En Valencia Roja el lector no es capaz de
librarse del abrazo moralista; en ningún momento entiende al asesino, al
contrario, lo ve como a un psicópata incapaz de vivir en libertad pues, su mera
presencia es una lacra para los que lo rodean. El asesino no nos hace reflexionar
sobre nuestro ser contradictorio, ese que en un instante determinado puede
quedar cubierto de sombras que nos arrastren a una caída en espiral.
En
todo momento es la narradora quien reflexiona y, de manera didáctica, expone lo
sucedido, las causas y las consecuencias del mal, así como la forma de
evitarlas.
Valencia Roja promueve la educación en valores para
una sociedad que se viene abajo «Que,
para que evolucionemos como sociedad, debemos replantearnos las cosas, no
seguir repitiendo patrones por simple tradición o costumbrismo». El mensaje
de Ana Martínez es claro: urge apartar a la infancia y adolescencia de
prácticas que sus mentes no pueden asimilar pues esto redundará en adultos
traumatizados, violentos y deshumanizados. Lo estamos viendo ya. Los menores
son cada vez más jóvenes cuando están dispuestos a dañar al prójimo que,
curiosamente, es más débil o diferente; y lo están, no porque quieran provocar
daños irreversibles, al menos al principio, sino porque no son conscientes del
nivel de acoso; lo han normalizado en las constantes visiones que ofrecen las
redes sociales «Si alguien quiere haceros
fotos o grabaros o si lo hacéis vosotros mismos […] debéis tener en cuenta que
es bastante probable que no sean los únicos que lo vean».

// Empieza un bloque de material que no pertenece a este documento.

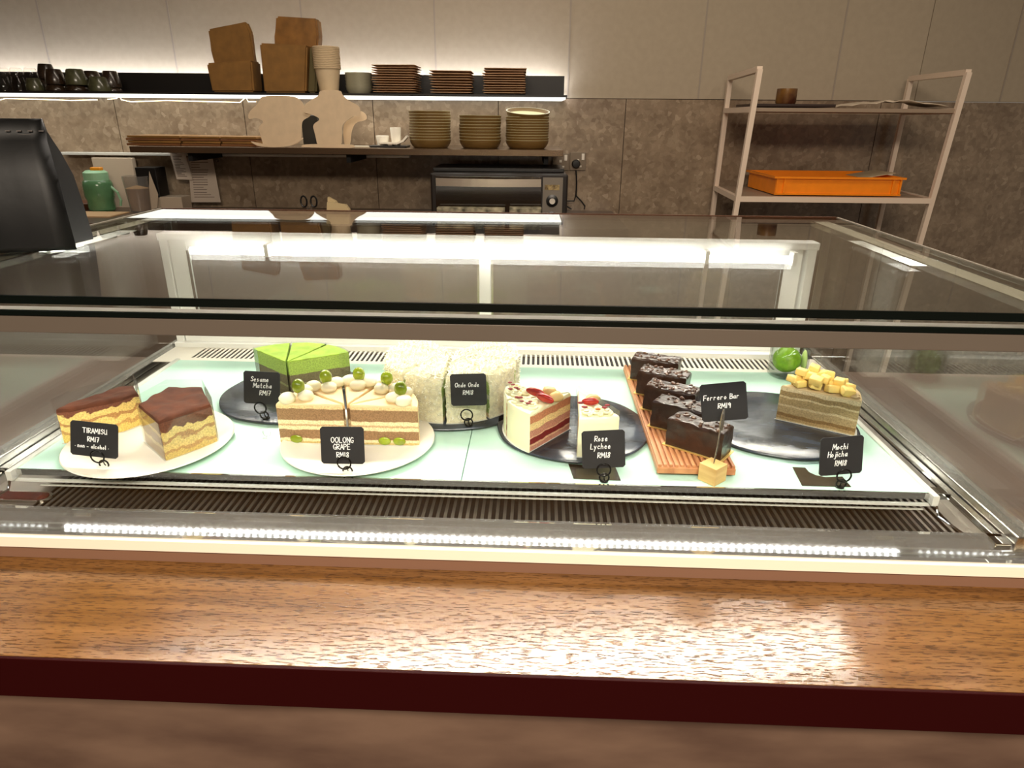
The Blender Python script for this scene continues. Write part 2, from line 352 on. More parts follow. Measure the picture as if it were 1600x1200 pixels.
# base rail : chrome lip with slightly leaning face
M_sill=mat('bright_sill',(200,198,194),.05,.85)
b=prism([(YG-.006,-.0465),(-.05,-.0465),(-.05,-.0330),(-.054,-.0300),(-.060,-.0300),(-.0635,-.0325),(YG+.001,-.0450),(YG-.006,-.0450)],2.4,'x');
bmesh.ops.translate(b,verts=b.verts,vec=(-1.2,0,0)); cpart('base_rail',b,M_sill)
for s,x in ((-1,XL),(1,XR)):
    b=B(); a,c=sorted((x-s*.012,x+s*.016)); box(b,a,c,YG+.01,YB,-.0465,-.018,0,.002)
    cpart('side_rail',b,M_alu)
    a,c=sorted((x-s*.034,x-s*.014)); cpart('side_rail_lip',bx(a,c,YG+.013,YB-.1,-.046,-.030,.001),M_chrome)
cpart('case_floor',bx(XL,XR,YG+.012,YB,-.079,-.062),M_dark)
# vent grilles
SX0,SX1=-.598,.662
b=slotplate(XL+.03,XR-.03,-.052,.062,-.043,.0101,.0058,-.048,.056,SX0,SX1); cpart('front_vent_grille',b,M_vent)
b=slotplate(XL+.03,XR-.03,.452,.548,-.006,.0101,.0056,.478,.541,-.62,.625); cpart('rear_vent_grille',b,mat('rear_vent_white',(214,208,196),.4,.2))
cpart('vent_backing',bx(XL+.03,XR-.03,.452,.548,-.0615,-.03),M_dark)
for s,x in ((-1,XL),(1,XR)):
    a,c=sorted((x-s*.03,s*.64)); cpart('side_floor_strip',bx(a,c,.062,.548,-.044,-.030),M_vent)
# frosted shelf
M_frost=mat('frosted_mint_glass',(190,226,210),.06,0,.6,var=.02,vs_=4)
for x0,x1 in ((-.625,-.0025),(-.0015,.625)):
    cpart('shelf_glass',bx(x0,x1,-.008,.447,-.007,0,.0008),M_frost,'frosted mint glass shelf half')
cpart('shelf_edge_rail',bx(-.655,.652,-.011,-.008,-.0075,.001),M_chrome)
cpart('shelf_support_rail',bx(-.637,.636,-.014,-.009,-.0165,-.0135),mat('pale_rail',(235,235,228),.2,.3))
cpart('shelf_support_rail',bx(-.60,.625,-.006,-.003,-.0275,-.0262),mat('pale_rail',(235,235,228),.2,.3))
for s in (-1,1):
    cpart('shelf_side_rail',bx(min(s*.625,s*.633),max(s*.625,s*.633),-.02,.45,-.012,.002),mat('pale_rail',(235,235,228),.2,.3))
    tube_=tube([(s*.633,-.01,-.004),(s*.64,-.016,-.03),(s*.668,-.07,-.041)],.002,6); cpart('shelf_bracket',tube_,M_chrome)
# glass panes
b=bx(XL,XR,YG,YG+.006,-.0420,.2270); cpart('front_glass',b,M_glass)
b=bx(XL,XR,YG,YG+.006,.2475,.2623); cpart('front_glass_upper_strip',b,M_glass)
cpart('front_glass_gasket',bx(XL-.006,XR+.006,YG-.002,YG+.002,.2475,.254,.0005),M_edge,'black band along the upper front glass')
for s,x in ((-1,XL),(1,XR)):
    a,c=sorted((x,x+s*.006)); cpart('side_glass',bx(a,c,YG+.008,YB,-.018,.262),M_sglass)
cpart('top_glass',bx(XL-.02,XR+.02,YG-.001,YB,.2635,H-.0003),M_glass)
cpart('top_glass_front_edge',bx(XL-.006,XR+.006,YG-.004,YG-.001,.2622,.2718,.0004),M_edge,'black band along the front edge of the top glass')
b=B(); box(b,XL-.02,XR+.02,YB,YB+.004,.262,.2705); cpart('top_glass_rear_edge',b,mat('bronze_edge',(84,52,34),.3,.5))
for s,x in ((-1,XL),(1,XR)):
    a,c=sorted((x+s*.02,x+s*.024)); cpart('top_glass_side_edge',bx(a,c,YG,YB,.262,.2705),mat('grey_edge',(120,112,98),.3,.3))
    a,c=sorted((x-s*.034,x-s*.003)); cpart('side_top_rail',bx(a,c,YG+.02,YB-.02,.2585,.2632),mat('side_channel',(168,160,140),.35,.3))
    a,c=sorted((x-s*.040,x-s*.034)); cpart('side_top_rail_lip',bx(a,c,YG+.02,YB-.02,.2545,.2632),M_chrome)
    cpart('rear_post',bx(min(x-s*.004,x-s*.022),max(x-s*.004,x-s*.022),.63,.655,-.03,.262,.001),M_alu)
    cpart('corner_gusset',bx(min(x,x-s*.05),max(x,x-s*.05),.585,.60,-.03,-.012,.001),M_chrome)
# front header with light strip
cpart('header_bar',bx(XL-.006,XR+.006,YG-.001,YG+.04,.2272,.2475,.001),M_header,'taupe light housing across the front')
M_led=emis('led_white',(255,250,240),12); M_ledf=emis('led_dots',(250,250,255),13,.0125)
b=bx(-.70,.70,YG+.012,YG+.024,.2252,.2270); cpart('front_light_strip',b,M_ledf,'lit white light strip')
# rear light bar and sliding doors
YD=.556
cpart('rear_top_rail',bx(-.685,.655,YD-.006,YD+.03,.222,.236,.001),M_white)
cpart('rear_light_strip',bx(-.61,.60,YD-.03,YD-.02,.199,.213,.003),M_led,'lit white light tube')
for x in (-.45,.43,.6): cpart('light_clip',bx(x-.004,x+.004,YD-.034,YD-.008,.196,.222,.001),M_white)
cpart('rear_bottom_rail',bx(-.685,.655,YD-.012,YD+.03,-.012,.004,.001),M_white)
def door(x0,x1,y,wl,wr):
    b=B()
    box(b,x0,x0+wl,y,y+.012,.004,.222,0,.001); box(b,x1-wr,x1,y,y+.012,.004,.222,0,.001)
    box(b,x0+wl,x1-wr,y,y+.012,.004,.026,0,.001); box(b,x0+wl,x1-wr,y,y+.012,.196,.222,0,.001)
    o=cpart('sliding_door',b,M_white); b=bx(x0+wl,x1-wr,y+.004,y+.008,.026,.196); bmesh.ops.translate(b,verts=b.verts,vec=OF); link('door_pane',b,M_dglass,o)
    for g0 in (x0+wl-.001,x1-wr-.003):
        b=bx(g0,g0+.004,y-.003,y,.02,.202); bmesh.ops.translate(b,verts=b.verts,vec=OF); link('pane_gasket',b,M_alu,o)
door(-.665,.0,YD,.036,.024); door(-.018,.632,YD+.014,.02,.036)
for s,x in ((-1,-.675),(1,.644)): cpart('door_jamb',bx(x-.008,x+.008,YD-.004,YD+.03,-.01,.222,.001),M_white)
# temperature display
b=prism(arc(-.593,-.015,.012,-90,90,10)+arc(-.672,-.015,.012,90,270,10),.004,'z'); bmesh.ops.translate(b,verts=b.verts,vec=(0,0,-.043))
d=cpart('temperature_display',b,M_alu)
b=prism(arc(-.594,-.015,.009,-90,90,10)+arc(-.671,-.015,.009,90,270,10),.001,'z'); bmesh.ops.translate(b,verts=b.verts,vec=(0,0,-.0391)); bmesh.ops.translate(b,verts=b.verts,vec=OF)
link('display_window',b,mat('dark_red_window',(74,14,10),.1,coat=1),d)['label']='dark red glossy window'
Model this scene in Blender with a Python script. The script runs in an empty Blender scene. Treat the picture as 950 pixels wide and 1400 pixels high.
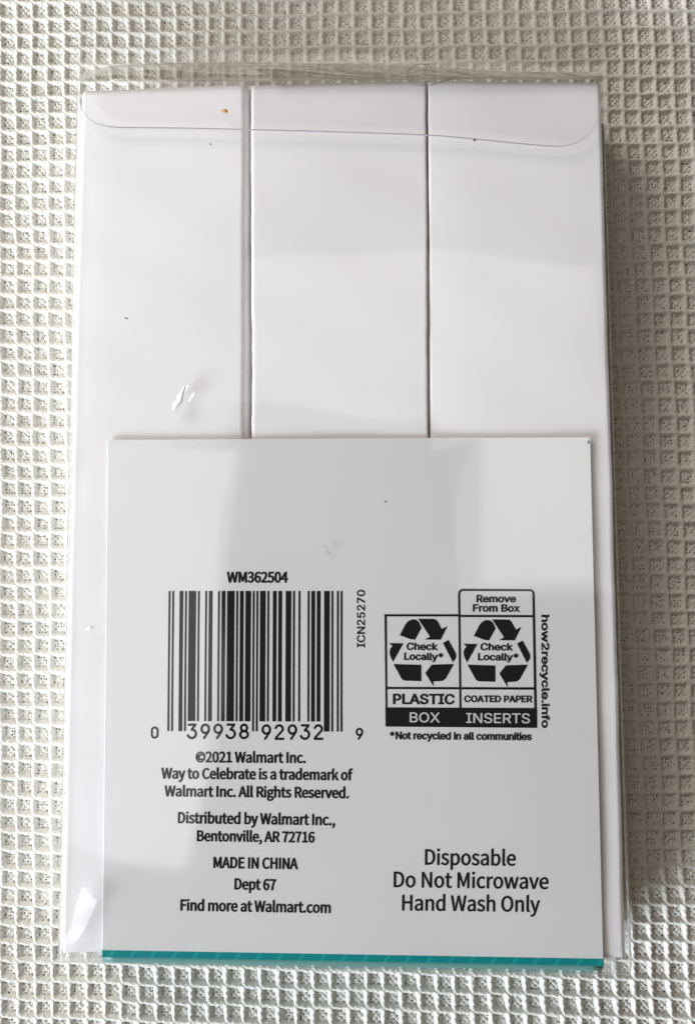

Valencia Roja aporta una serie de características
de la novela negra como el papel atormentado de la inspectora jefe, aunque su
comportamiento no la delate en el trato hacia los compañeros o con los
sospechosos. Nadie del equipo se sale de la norma, a pesar de que Fran Valbuena
se sienta dolido porque él se esperaba el ascenso o pese a que Julia Sagarra
deba demostrar que puede realizar el mismo papel autoritario que cualquier
compañero.
Todos
funcionan según lo esperado. Asimismo las víctimas han sido antes verdugos, por
lo que tampoco se crea en los lectores la atmósfera inquietante que mantiene en
vilo mientras intentamos descubrir quién será el siguiente.
Valencia Roja es negra por el ambiente oscuro en el que se desarrolla, pero la finalidad de la narración no es tanto la resolución de los crímenes o el desarrollo psicológico de los personajes como la enseñanza que transmite, el poso didáctico que nos deja y la advertencia sobre acciones perniciosas «—Está castigando a las víctimas. El modus operandi está relacionado con lo que hacían cada uno de ellos». En mi modesta opinión, podría haberse cocinado la solución de forma más elaborada, exponiendo alguna pista apenas perceptible durante la trama, porque al final tenemos la impresión de que hay puntos que se han resuelto algo apresuradamente. No obstante estoy totalmente de acuerdo con lo expuesto en esta primera novela de Ana Martínez Muñoz y creo que, como escritora, tiene muchas posibilidades de futuros éxitos.